Some people wake up to a phone alarm, some to a crying baby, some to the five o’clock kookaburra chorus drilling into their winter morning hangover. But imagine waking up to the realisation that you’ve just won the lottery – not a cheeky fifty bucks on a scratchie from the servo, but almost $2.7 billion. That’s billion, with a “b”. Enough to fill every carton of milk you’ve ever bought with Chanel No. 5 instead.
This week, two people in the United States – strangers, one in Texas, the other in Missouri – now have to tackle the single most stressful question most of us never face: what do you actually do when mind-boggling, soul-bending amounts of cash land in your lap?
The US Powerball jackpot climbed like an Olympic pole vaulter on steroids for three months, until finally these two punters matched the magic numbers: 11, 23, 44, 61, 62, with the Powerball being 17. Somewhere in Missouri, someone screamed loud enough to wake their dead grandmother.
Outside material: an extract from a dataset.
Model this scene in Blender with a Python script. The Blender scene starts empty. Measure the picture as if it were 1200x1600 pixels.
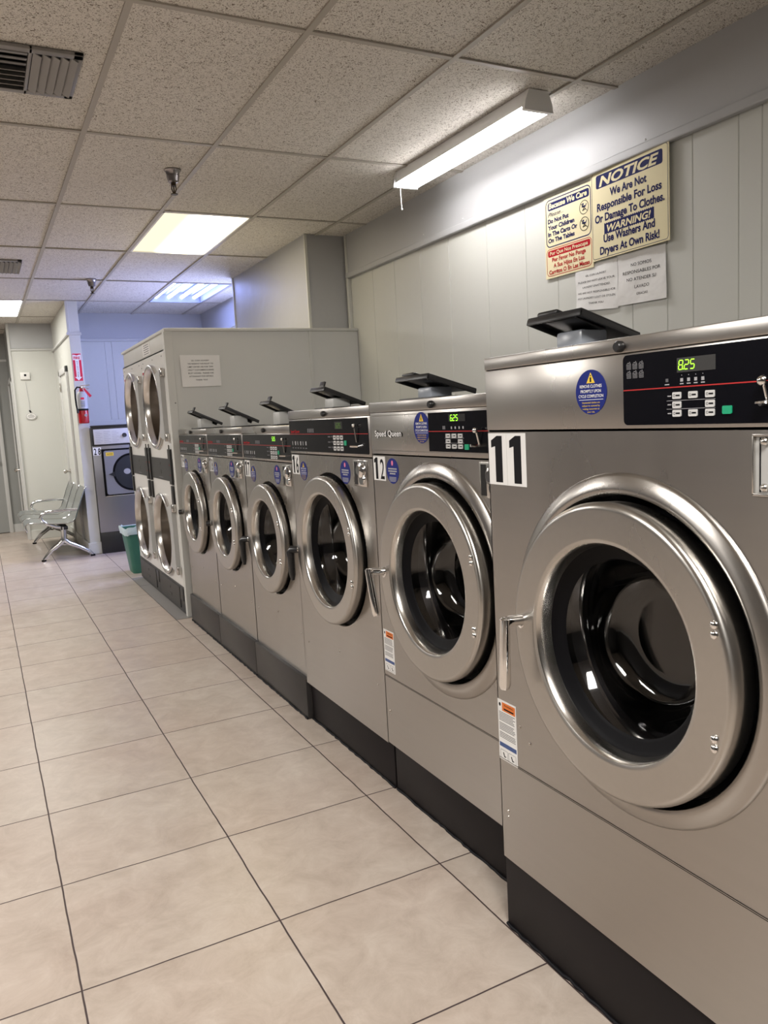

Meanwhile in Texas, the “lucky” ticket was bought in a Fredericksburg petrol station-convenience store, proving once again you can buy both a hot beef jerky stick and financial immortality in the same fluorescent-lit room.
Too Much of a Good Thing?
Each winner must now choose between a tidy US$893.5 million annuity check that grows every year like a mutating fungus, or a US$410.3 million lump sum that will still have the tax man rubbing his hands together like he’s just invented chocolate.
Of course, the sensible thing would be to invest wisely, set up trust funds for grandchildren, and maybe give a little back to the local rescue puppies. But nobody wins Powerball by being sensible. Sudden billionaires tend to go one of two ways: they either disappear into reclusive, silk-robed obscurity or they crash and burn after building a private zoo, four bowling alleys, and buying enough cocaine to make Tony Montana blush.
But here’s the question lingering over this whole eye-watering $2.7 billion: is it too much? Can any human being actually function when they win money on that scale? Imagine wandering into a coffee shop with that in your bank account. What do you even order? Suddenly a $6 flat white feels insulting. You could buy the actual coffee farm, the barista, and the La Marzocco machine while you’re at it.
The Mental Gymnastics of Riches
Ask yourself: what would you do with that much money? Pay off the mortgage? Cute, but that wouldn’t even make a dent in the petty cash. Holiday in Europe? Lovely – until you realise you could buy Italy outright and evict the Pope if you felt like it.
You’d start rationalising big-ticket purchases because money would no longer mean anything. “Yes, darling, the solid gold speedboat seems a bit much, but it’s going to really make summer at the lake pop. And besides… the Texans bought a space rocket!”
And yet, history says ludicrous wealth doesn’t equal ludicrous happiness. In fact, many lotto winners confess life gets worse. Cue long-lost cousins at the gate, fast-talking advisers promising sure-fire “investments” in alpaca farms, and neighbours who wouldn’t lend you jumper cables last week suddenly needing a kidney transplant “and, hey, maybe fifty grand for the trouble.”
The Average Joe Fantasy
Of course, the great joy of all this is not in winning, but in imagining we might be that obscene winner. Everybody plays the game in their head. At the pub, at the school pick-up, in front of the TV. “What would you do if you won?” is up there with “Did you see the size of that brown snake by the bin?” as small-talk gold in Australia.
Your mate says they’d buy a yacht. Another would “just get a really decent car, you know, brand new Hilux.” Someone else dreams of disappearing forever to Tuscany. These are delicious little fantasies because the reality is we wouldn’t know what to do. Entire childhoods of being told to save your pocket money and don’t waste it on Smith’s chips don’t prepare you for having the national debt of Vanuatu sitting in your pocket.
My Strategy
Personally? I’d get the lump sum, buy a vineyard, hire Hugh Jackman to sing show tunes at vintage release parties, and live out my days annoying sommeliers with gratuitous tipping. But I know, deep down, that amount of money would go off like a firecracker under my sense of perspective. The simple pleasure of buying a sausage roll without checking if I had coins in the console would vanish forever.
And tragically, that’s what the money really takes away. With enough billions, you never again taste the thrill of payday, the relief of finding an extra tenner in your jeans pocket, or the smug joy of timing your fuel stop just before the price spikes.
So, Missouri man and Texas petrol-station lucky duck: good luck to you, genuinely. But also, commiserations. Because winning $2.7 billion might just be the most expensive thing you ever do.